Y en ese instante, lo supo.


“Prefiero que digan que me rendí —pensó— antes que tener que contarle a una madre que su hijo murió por mi orgullo.”


Entonces, salió del galpón, levantó la frente y entregó el arma.

No fue una rendición.

Fue un acto de paternidad militar.

Una última orden: vivir.

 

Epílogo: después del fuego


Reyes regresó. Y no volvió solo. Volvió con sus hombres, los veintiuno. Ninguno murió. Esa, en una guerra desigual y sin esperanzas, fue su mayor victoria. Pero no todos volvieron enteros.

Al menos cuatro soldados de la sección “Gato” sufrieron lesiones permanentes. El cabo Hugo Godoy —aquel que casi se ahoga cruzando el canal— perdió ambas piernas por gangrena. Los soldados Cepeda y Moyano perdieron ambos pies, y Alarcón quedó con la mano derecha deformada para siempre. Las heridas no siempre sangran: a veces se congelan.

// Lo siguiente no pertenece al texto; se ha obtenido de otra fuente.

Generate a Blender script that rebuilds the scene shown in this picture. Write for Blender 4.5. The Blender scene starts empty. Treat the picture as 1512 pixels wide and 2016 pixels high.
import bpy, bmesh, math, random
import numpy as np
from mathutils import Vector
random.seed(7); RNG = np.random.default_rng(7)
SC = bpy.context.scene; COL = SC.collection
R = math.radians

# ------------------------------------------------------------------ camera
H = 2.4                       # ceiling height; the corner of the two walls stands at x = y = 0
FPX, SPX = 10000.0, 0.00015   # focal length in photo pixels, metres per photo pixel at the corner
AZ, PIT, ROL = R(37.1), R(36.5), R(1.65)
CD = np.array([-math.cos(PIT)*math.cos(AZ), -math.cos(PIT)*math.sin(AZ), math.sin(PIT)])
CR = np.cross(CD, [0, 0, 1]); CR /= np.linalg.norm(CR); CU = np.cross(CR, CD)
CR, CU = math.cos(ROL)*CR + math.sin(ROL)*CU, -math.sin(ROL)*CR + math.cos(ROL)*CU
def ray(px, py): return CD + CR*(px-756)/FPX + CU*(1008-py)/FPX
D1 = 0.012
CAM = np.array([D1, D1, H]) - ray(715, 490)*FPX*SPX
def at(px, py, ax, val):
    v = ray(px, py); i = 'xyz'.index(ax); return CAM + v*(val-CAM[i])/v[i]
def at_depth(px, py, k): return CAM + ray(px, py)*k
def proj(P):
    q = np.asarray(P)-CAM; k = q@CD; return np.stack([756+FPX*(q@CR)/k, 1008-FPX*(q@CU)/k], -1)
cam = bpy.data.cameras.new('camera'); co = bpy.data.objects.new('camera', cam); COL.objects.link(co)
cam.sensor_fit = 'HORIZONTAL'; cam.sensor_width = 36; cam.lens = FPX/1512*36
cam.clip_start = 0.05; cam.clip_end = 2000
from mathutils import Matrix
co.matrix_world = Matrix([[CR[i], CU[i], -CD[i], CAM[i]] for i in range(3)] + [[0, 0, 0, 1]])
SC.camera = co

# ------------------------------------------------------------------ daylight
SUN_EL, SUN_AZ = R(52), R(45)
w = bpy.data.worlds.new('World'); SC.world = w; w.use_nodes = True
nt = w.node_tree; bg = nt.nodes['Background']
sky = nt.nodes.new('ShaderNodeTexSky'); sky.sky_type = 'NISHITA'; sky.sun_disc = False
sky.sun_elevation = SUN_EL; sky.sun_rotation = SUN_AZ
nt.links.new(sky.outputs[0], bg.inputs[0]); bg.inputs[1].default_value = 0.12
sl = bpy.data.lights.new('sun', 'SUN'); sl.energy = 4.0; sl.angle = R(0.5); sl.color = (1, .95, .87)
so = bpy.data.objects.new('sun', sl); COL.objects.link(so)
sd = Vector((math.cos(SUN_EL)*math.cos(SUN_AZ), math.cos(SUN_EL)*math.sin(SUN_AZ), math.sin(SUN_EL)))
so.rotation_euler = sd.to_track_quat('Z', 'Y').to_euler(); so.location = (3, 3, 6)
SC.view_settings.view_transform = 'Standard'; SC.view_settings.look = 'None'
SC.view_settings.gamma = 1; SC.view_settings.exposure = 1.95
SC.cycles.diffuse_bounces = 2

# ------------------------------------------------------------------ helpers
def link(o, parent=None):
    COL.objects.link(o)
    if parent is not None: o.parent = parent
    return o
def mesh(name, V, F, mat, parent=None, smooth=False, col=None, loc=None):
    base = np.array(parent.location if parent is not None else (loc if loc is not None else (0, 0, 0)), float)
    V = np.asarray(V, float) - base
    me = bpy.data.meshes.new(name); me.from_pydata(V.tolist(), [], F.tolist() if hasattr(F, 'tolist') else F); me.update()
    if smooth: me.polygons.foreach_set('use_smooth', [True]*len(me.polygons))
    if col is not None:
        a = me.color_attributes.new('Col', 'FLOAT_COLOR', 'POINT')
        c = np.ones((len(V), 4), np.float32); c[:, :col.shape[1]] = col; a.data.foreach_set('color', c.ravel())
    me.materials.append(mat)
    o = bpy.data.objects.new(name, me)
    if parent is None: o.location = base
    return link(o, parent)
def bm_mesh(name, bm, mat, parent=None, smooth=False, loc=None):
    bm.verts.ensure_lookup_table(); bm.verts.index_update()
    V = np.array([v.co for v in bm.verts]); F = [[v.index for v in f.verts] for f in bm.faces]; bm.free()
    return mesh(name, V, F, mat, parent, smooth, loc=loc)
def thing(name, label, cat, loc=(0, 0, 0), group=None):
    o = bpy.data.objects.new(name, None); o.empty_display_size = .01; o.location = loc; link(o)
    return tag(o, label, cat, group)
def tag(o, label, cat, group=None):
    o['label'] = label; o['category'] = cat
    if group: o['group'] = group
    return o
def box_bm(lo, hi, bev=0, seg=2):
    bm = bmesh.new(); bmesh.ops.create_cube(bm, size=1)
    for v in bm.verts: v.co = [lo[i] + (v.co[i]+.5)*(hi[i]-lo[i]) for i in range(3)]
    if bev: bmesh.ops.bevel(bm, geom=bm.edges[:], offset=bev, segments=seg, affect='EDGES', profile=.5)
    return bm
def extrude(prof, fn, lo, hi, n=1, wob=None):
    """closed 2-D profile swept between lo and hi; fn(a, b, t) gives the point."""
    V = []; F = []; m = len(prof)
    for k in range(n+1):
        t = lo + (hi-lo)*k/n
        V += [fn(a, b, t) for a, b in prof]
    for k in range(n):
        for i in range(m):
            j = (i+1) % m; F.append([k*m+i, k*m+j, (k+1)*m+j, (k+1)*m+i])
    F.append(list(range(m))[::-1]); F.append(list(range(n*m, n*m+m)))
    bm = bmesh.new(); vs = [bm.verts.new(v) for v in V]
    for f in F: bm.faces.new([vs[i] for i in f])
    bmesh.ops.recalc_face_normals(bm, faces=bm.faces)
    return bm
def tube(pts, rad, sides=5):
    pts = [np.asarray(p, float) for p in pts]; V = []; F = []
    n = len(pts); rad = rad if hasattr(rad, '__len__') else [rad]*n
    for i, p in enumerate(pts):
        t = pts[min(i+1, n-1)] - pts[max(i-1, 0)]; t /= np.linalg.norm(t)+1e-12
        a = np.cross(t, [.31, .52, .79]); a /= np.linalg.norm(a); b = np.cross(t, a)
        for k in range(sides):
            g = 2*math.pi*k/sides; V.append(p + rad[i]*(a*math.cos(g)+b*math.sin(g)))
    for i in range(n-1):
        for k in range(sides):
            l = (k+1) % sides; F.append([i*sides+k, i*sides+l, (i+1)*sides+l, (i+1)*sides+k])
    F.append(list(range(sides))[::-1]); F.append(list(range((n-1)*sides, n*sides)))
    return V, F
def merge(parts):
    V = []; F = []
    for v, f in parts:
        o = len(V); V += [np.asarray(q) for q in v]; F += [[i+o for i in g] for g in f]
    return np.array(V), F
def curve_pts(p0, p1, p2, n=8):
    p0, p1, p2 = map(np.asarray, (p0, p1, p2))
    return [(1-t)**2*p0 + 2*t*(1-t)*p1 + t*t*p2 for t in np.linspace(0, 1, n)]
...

Los ingleses los habían cercado el 11 de junio de 1982. Tres días después, se rendía el resto de las fuerzas en Puerto Argentino. A Reyes y sus hombres los repatriaron como prisioneros de guerra, bajo la bandera blanca del final, pero con el alma todavía firme.


Volvieron sin desfile. Sin aplausos. Apenas con la certeza silenciosa de haber hecho lo que había que hacer. Volvieron a un país que no sabía muy bien cómo mirarlos. Y entonces, como hacen los verdaderos soldados, Reyes se corrió a un costado. Siguió su camino con discreción, sin explotar su historia, sin reclamar nada.


Con el tiempo, su nombre empezó a circular entre quienes buscan las páginas no contadas de la historia. Algunos periodistas, veteranos, compañeros, comenzaron a rescatar su relato. No por sensacionalismo, sino por necesidad de justicia.


Porque en un rincón perdido de las Malvinas, hubo una sección aislada que resistió a 6.000 hombres, caminó veintiún días con los pies rotos, perdió carne pero no dignidad, y fue comandada por un subteniente que no solo cuidaba el fuego: lo repartía.


Y esa historia, vive en cada veterano que lo recuerda, en cada madre que recibió a su hijo vivo, y en cada uno de nosotros que al leerla, siente un nudo en la garganta.